Het voorgaande leidt er toe dat de vorderingen van Verbo zullen worden toegewezen, in die zin dat de executie van de onder r.o 2.1 bedoelde dwangsom zal worden verboden tot 5 mei 2016. Voor die datum is gekozen om Verbo nog enige ruimte te geven voor acties die nodig mochten zijn indien de pensioenuitvoerder niet conform de in 2.2. weergegeven voorstelling van zaken zou handelen.
4.13.
De gevorderde dwangsom zal als volgt toegewezen.
4.14.
[gedaagde] zal als de grotendeels in het ongelijk gestelde partij in de proceskosten worden veroordeeld. De kosten aan de zijde van Verbo worden begroot op:
- dagvaarding € 77,75
- griffierecht 619,00
- salaris advocaat
816,00
Totaal € 1.512,75

5.De beslissing

De voorzieningenrechter
5.1.
verbiedt de executie van de hierboven onder r.o 2.1. bedoelde dwangsom tot 5 mei 2016,
5.2.
veroordeelt [gedaagde] om aan Verbo een dwangsom te betalen van € 1.500,- voor iedere dag dat zij niet aan de in r.o 5.1 uitgesproken hoofdveroordeling voldoet, tot een maximum van € 75.000,- is bereikt,
5.3.
veroordeelt [gedaagde] in de proceskosten, aan de zijde van Verbo tot op heden begroot op € 1.512,75,
5.4.
verklaart dit vonnis tot zover uitvoerbaar bij voorraad,
5.5.
wijst het meer of anders gevorderde af.
Dit vonnis is gewezen door mr.

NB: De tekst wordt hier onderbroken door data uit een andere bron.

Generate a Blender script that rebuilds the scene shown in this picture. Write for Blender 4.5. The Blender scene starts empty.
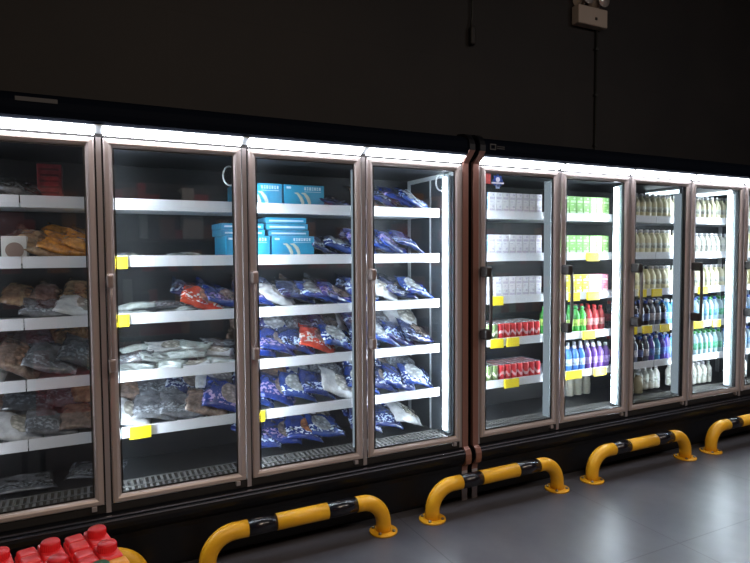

A.H. Schotman en in het openbaar uitgesproken in tegenwoordigheid van de griffier op 15 april 2016. [1]
Tegen dit vonnis kan hoger beroep worden ingesteld bij het Gerechtshof te Amsterdam binnen vier weken na de dag van de uitspraak. Het beroep moet worden ingesteld door tussenkomst van een advocaat.
Als het vonnis uitvoerbaar bij voorraad is verklaard, heeft het vonnis al wel geldende werking zolang op het (eventuele) beroep niet is beslist.